Розанов едет проводить меня на вокзал. Мы берем билет. Солдатами забиты поезда. Он волнуется, как я поеду одна. Я езжу с шестнадцати лет, я ничего не боюсь. Но Розанов трогательно, как отец, поручает меня кондукторше, поясняя, что "не от мира сего" и чтобы меня никто не обидел...
Тогда же на прощанье он рассказал мне: "Ася, я для твоего ума исходил вчера пол-Петрограда, ища у букинистов и у друзей первую мою философскую книгу "О понимании" -- так я хотел тебе ее подарить, но ее не нашлось -- нигде"...
ПРИМЕЧАНИЯ
Печатается по кн.: Цветаева А. И. Воспоминания. Изд. 3-е. М. 1984. С. 514--516, 546--547, 550--552, 572.
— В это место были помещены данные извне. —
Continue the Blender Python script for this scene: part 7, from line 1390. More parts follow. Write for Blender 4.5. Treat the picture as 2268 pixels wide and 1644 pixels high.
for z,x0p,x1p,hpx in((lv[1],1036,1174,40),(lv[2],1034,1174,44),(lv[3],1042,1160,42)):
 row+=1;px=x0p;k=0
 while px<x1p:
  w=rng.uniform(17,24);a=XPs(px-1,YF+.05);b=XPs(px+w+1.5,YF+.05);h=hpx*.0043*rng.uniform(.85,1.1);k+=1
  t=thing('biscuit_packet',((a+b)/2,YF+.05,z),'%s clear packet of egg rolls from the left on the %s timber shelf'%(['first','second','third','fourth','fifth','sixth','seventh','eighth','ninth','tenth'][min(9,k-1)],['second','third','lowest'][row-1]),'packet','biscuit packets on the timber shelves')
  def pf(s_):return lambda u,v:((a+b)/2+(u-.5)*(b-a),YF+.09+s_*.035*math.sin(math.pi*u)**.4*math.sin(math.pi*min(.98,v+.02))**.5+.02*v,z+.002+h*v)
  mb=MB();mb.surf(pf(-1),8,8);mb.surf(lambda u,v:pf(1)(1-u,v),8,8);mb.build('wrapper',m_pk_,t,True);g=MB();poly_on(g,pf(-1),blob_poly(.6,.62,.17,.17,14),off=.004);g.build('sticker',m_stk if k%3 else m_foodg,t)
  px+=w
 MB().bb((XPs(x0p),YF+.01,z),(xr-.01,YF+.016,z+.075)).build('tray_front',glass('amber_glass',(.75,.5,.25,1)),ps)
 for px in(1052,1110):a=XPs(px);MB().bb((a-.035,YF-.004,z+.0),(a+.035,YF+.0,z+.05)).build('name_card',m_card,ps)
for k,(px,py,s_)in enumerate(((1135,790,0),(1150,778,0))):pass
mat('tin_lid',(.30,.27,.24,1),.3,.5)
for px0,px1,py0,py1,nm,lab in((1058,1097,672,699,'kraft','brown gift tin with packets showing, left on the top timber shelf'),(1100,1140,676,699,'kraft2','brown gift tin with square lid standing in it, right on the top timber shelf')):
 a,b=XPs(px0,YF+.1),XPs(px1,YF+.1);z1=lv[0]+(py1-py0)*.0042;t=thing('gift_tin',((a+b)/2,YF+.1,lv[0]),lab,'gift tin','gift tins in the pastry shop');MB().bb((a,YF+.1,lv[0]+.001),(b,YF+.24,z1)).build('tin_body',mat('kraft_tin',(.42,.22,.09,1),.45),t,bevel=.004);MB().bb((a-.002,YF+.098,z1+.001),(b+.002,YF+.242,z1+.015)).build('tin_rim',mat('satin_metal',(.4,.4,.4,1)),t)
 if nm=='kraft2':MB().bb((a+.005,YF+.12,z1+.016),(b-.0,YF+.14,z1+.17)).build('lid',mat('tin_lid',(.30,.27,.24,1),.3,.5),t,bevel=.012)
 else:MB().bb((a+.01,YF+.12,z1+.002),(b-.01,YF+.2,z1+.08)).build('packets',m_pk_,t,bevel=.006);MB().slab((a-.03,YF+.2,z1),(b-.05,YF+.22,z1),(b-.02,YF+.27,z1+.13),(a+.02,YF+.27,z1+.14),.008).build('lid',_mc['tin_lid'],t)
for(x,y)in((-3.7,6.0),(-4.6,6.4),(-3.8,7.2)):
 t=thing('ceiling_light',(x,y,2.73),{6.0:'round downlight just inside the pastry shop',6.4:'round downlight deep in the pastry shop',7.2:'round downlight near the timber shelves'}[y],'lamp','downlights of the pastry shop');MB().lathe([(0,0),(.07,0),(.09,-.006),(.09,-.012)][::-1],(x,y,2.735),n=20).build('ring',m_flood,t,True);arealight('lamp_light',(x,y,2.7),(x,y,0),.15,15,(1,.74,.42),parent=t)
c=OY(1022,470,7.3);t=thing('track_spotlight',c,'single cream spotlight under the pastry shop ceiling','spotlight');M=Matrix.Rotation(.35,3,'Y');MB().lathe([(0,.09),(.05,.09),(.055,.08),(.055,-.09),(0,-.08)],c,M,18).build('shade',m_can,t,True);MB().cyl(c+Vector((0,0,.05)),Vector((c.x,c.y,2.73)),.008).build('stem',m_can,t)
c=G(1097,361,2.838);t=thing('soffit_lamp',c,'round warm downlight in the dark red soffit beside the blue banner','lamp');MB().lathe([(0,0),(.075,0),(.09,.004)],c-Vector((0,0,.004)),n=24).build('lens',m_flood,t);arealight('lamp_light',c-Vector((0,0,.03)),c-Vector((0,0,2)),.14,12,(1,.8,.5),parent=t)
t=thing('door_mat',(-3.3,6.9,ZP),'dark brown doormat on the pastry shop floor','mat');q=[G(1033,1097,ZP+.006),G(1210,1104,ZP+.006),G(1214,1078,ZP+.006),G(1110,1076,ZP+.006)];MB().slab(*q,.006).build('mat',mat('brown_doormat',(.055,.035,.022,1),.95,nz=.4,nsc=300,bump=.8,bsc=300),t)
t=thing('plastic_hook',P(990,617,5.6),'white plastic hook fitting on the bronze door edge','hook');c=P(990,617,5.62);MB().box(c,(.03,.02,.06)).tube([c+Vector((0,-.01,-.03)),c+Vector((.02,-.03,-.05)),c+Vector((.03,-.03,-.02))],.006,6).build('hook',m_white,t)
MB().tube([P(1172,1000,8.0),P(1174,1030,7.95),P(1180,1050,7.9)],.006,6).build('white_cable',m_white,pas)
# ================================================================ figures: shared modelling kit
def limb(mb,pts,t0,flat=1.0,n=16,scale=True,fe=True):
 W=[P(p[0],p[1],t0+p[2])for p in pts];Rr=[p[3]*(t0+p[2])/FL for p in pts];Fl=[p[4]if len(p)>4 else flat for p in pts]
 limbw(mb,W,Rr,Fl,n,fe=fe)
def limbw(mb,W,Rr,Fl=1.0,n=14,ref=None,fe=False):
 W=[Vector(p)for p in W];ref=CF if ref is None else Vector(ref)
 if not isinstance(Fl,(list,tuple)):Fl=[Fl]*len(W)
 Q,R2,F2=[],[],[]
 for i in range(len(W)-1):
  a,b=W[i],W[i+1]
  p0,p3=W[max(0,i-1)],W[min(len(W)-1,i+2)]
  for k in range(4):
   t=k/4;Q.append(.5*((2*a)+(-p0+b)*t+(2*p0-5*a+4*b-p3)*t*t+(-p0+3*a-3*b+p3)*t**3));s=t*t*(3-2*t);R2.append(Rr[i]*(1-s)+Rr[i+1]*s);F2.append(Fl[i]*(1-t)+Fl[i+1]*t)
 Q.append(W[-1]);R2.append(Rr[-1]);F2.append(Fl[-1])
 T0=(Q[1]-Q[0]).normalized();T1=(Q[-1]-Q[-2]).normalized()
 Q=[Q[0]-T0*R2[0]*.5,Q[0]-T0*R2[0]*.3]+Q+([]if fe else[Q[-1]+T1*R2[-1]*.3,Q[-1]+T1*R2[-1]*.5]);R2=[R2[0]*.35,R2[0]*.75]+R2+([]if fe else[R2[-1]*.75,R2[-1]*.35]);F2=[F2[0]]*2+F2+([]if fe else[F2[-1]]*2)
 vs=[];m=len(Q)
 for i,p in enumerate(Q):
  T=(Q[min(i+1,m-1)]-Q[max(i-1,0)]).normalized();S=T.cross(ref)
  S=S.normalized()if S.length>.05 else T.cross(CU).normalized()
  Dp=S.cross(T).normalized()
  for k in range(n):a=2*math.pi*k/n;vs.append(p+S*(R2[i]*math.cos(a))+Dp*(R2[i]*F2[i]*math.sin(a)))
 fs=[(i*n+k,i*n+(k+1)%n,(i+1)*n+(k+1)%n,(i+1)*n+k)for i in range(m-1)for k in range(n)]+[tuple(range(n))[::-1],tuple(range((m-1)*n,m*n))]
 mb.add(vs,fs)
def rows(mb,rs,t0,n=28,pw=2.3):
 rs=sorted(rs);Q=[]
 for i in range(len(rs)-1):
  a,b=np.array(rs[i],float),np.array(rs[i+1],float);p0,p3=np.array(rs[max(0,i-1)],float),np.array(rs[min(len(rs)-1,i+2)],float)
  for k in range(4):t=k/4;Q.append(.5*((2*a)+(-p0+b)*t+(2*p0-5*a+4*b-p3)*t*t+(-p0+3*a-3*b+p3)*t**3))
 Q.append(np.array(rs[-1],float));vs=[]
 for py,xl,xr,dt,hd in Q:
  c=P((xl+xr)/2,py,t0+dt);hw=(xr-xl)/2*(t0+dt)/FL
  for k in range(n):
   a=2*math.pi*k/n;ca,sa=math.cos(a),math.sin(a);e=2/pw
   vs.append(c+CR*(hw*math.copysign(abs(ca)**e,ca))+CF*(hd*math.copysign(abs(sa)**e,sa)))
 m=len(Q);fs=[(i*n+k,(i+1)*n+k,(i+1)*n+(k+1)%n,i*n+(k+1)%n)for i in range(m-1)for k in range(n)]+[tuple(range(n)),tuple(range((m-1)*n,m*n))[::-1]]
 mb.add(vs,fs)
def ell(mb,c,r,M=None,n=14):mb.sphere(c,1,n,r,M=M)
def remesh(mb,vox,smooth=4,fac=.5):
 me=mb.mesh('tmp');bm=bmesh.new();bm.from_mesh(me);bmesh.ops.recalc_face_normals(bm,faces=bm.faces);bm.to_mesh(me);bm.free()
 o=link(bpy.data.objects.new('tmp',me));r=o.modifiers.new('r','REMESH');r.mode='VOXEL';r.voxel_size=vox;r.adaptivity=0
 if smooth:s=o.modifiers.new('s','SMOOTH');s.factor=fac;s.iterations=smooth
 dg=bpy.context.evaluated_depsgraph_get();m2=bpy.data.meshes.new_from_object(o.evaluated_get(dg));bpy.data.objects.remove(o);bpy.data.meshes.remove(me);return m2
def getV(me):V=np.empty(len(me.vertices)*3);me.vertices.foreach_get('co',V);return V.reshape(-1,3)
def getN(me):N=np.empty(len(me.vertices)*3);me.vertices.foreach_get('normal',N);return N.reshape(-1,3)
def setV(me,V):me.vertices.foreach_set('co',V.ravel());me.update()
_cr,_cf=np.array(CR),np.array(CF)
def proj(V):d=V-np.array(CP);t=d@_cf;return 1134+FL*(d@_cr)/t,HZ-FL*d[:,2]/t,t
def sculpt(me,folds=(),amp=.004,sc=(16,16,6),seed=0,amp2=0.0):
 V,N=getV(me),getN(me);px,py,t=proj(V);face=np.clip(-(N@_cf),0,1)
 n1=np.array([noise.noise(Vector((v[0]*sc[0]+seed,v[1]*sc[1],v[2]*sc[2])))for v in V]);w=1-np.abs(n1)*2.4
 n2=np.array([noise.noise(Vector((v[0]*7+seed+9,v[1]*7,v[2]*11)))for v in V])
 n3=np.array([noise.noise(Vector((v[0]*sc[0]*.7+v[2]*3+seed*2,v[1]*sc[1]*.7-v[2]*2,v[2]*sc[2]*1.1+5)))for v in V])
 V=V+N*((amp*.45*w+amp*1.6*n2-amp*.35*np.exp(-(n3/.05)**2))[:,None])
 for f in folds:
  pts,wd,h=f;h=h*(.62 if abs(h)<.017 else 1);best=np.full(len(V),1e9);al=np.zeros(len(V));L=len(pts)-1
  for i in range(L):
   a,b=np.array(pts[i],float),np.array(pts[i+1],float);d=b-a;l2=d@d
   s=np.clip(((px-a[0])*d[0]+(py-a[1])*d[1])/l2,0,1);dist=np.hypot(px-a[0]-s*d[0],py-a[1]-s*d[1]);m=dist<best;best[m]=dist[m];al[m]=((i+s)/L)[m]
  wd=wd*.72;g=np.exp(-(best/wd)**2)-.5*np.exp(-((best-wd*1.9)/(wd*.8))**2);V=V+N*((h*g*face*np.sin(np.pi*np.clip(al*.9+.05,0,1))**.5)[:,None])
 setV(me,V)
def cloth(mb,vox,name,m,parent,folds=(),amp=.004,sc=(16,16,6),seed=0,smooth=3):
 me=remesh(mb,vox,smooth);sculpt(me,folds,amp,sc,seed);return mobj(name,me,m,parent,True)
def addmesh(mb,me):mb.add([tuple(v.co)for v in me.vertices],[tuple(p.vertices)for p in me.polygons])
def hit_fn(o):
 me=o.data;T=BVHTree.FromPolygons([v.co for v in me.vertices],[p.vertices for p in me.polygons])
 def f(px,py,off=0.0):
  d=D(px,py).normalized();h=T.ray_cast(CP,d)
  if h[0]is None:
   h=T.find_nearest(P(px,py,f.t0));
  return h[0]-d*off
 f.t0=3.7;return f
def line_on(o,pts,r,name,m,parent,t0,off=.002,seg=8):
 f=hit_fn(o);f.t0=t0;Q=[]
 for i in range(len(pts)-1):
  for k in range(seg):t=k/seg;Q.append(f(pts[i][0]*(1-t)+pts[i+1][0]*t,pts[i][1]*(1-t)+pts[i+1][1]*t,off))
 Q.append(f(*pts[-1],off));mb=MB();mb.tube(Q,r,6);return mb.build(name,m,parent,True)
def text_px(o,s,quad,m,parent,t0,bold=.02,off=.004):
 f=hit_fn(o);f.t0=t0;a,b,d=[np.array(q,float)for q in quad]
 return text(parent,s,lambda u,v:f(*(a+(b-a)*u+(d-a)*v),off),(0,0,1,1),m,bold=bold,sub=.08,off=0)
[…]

Цветаева Анастасия Ивановна (1894--1993) -- писатель, мемуарист, дочь историка И. В. Цветаева и сестра поэта М. И. Цветаевой. А. И. Цветаева написала о Розанове книгу, но позже уничтожила ее.
1 Имеется в виду М. И. Цветаева. Об ее отношении к "Уединенному" см.: Цветаева М.И. Неизданные письма. Париж. 1972. С. 21-36.
2 Речь идет о поэте и художнике Максимилиане Александровиче Волошине (1877--1932).
3 Эллис (наст. фам. Кобылинский) Лев Львович (1879--1947) -- поэт, переводчик, критик, автор книги "Русские символисты" (1910).
4 Имеется в виду сын А. И. Цветаевой А. Б. Трухачев.
5 О переписке Ги де Мопассана с русской художницей и мемуаристкой Марией Константиновной Башкирцевой (1860--1884), автором получивших впоследствии широкую известность "Дневников", см.: Лану А. Мопассан. М. 1971. С. 168-178.
6 Камкова Мария Степановна -- см. о ней: Цветаева А. И. Воспоминания. М. 1984. С. 543, 548-550.
7Розанов жил тогда по адресу: Коломенская ул., д. 33, кв. 21, недалеко от Кузнечного пер., бывшей квартиры Достоевского.
8 Трупчанская А. Я. -- сестра С. Я. Эфрона, мужа М. И. Цветаевой.